All of the data that follows should be retyped exactly, please, except the pictures.

++++

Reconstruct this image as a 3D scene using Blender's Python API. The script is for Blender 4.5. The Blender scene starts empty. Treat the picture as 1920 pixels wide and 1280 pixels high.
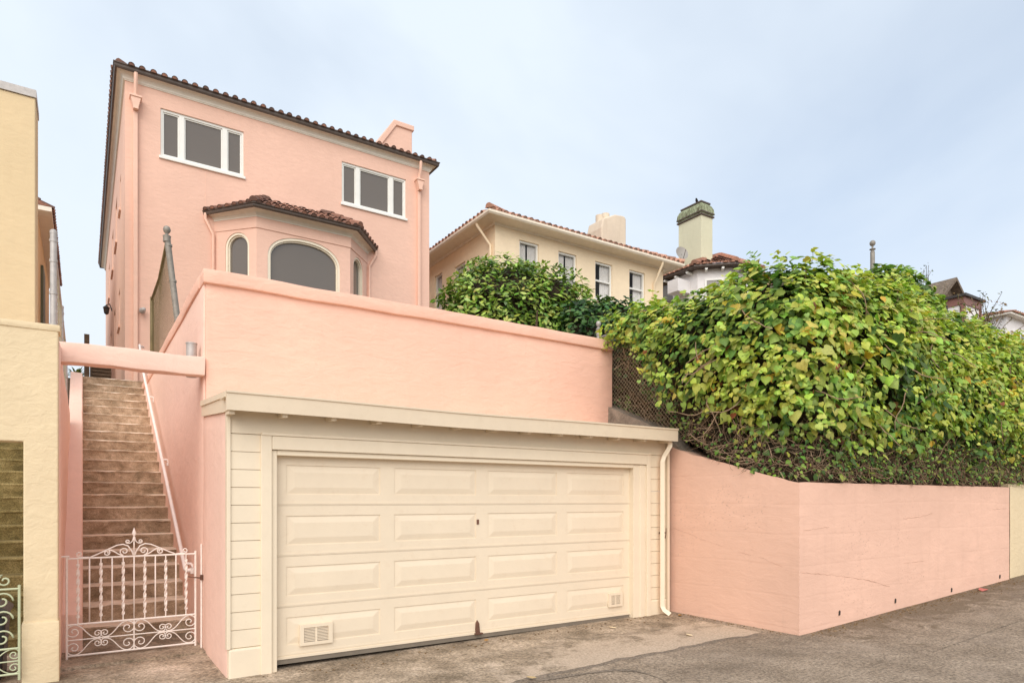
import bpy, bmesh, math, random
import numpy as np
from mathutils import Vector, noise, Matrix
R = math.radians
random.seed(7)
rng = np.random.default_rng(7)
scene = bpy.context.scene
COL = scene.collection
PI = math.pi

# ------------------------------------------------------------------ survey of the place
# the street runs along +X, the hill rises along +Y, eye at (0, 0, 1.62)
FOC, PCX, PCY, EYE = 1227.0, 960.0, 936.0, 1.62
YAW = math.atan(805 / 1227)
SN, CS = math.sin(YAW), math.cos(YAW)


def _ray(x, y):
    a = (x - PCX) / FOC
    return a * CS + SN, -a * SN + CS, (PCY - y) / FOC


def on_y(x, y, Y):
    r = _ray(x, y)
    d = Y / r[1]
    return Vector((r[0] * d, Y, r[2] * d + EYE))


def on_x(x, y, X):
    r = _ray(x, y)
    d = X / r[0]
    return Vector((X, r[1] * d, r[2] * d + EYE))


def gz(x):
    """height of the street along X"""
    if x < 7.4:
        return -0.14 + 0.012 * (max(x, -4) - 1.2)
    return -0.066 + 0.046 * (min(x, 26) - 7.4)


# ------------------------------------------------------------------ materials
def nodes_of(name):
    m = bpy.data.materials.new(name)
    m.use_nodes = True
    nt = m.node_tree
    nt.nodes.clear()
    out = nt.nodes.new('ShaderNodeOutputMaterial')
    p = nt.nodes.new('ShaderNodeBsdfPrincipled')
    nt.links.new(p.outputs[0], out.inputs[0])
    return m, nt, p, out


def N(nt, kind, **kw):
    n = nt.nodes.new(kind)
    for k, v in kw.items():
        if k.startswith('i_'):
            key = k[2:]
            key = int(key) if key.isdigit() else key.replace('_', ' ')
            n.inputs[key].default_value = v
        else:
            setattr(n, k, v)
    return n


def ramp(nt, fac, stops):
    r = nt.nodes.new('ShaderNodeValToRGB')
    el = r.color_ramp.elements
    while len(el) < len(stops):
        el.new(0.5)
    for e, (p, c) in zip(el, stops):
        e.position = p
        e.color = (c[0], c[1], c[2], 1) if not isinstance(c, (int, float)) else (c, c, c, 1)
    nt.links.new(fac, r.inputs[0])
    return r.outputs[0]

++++

• **Solution to the problem**:
Reconstruct this image as a 3D scene using Blender's Python API. The script is for Blender 4.5. The Blender scene starts empty. Treat the picture as 1920 pixels wide and 1280 pixels high.
import bpy, bmesh, math, random
import numpy as np
from mathutils import Vector, noise, Matrix
R = math.radians
random.seed(7)
rng = np.random.default_rng(7)
scene = bpy.context.scene
COL = scene.collection
PI = math.pi

# ------------------------------------------------------------------ survey of the place
# the street runs along +X, the hill rises along +Y, eye at (0, 0, 1.62)
FOC, PCX, PCY, EYE = 1227.0, 960.0, 936.0, 1.62
YAW = math.atan(805 / 1227)
SN, CS = math.sin(YAW), math.cos(YAW)


def _ray(x, y):
    a = (x - PCX) / FOC
    return a * CS + SN, -a * SN + CS, (PCY - y) / FOC


def on_y(x, y, Y):
    r = _ray(x, y)
    d = Y / r[1]
    return Vector((r[0] * d, Y, r[2] * d + EYE))


def on_x(x, y, X):
    r = _ray(x, y)
    d = X / r[0]
    return Vector((X, r[1] * d, r[2] * d + EYE))


def gz(x):
    """height of the street along X"""
    if x < 7.4:
        return -0.14 + 0.012 * (max(x, -4) - 1.2)
    return -0.066 + 0.046 * (min(x, 26) - 7.4)


# ------------------------------------------------------------------ materials
def nodes_of(name):
    m = bpy.data.materials.new(name)
    m.use_nodes = True
    nt = m.node_tree
    nt.nodes.clear()
    out = nt.nodes.new('ShaderNodeOutputMaterial')
    p = nt.nodes.new('ShaderNodeBsdfPrincipled')
    nt.links.new(p.outputs[0], out.inputs[0])
    return m, nt, p, out


def N(nt, kind, **kw):
    n = nt.nodes.new(kind)
    for k, v in kw.items():
        if k.startswith('i_'):
            key = k[2:]
            key = int(key) if key.isdigit() else key.replace('_', ' ')
            n.inputs[key].default_value = v
        else:
            setattr(n, k, v)
    return n


def ramp(nt, fac, stops):
    r = nt.nodes.new('ShaderNodeValToRGB')
    el = r.color_ramp.elements
    while len(el) < len(stops):
        el.new(0.5)
    for e, (p, c) in zip(el, stops):
        e.position = p
        e.color = (c[0], c[1], c[2], 1) if not isinstance(c, (int, float)) else (c, c, c, 1)
    nt.links.new(fac, r.inputs[0])
    return r.outputs[0]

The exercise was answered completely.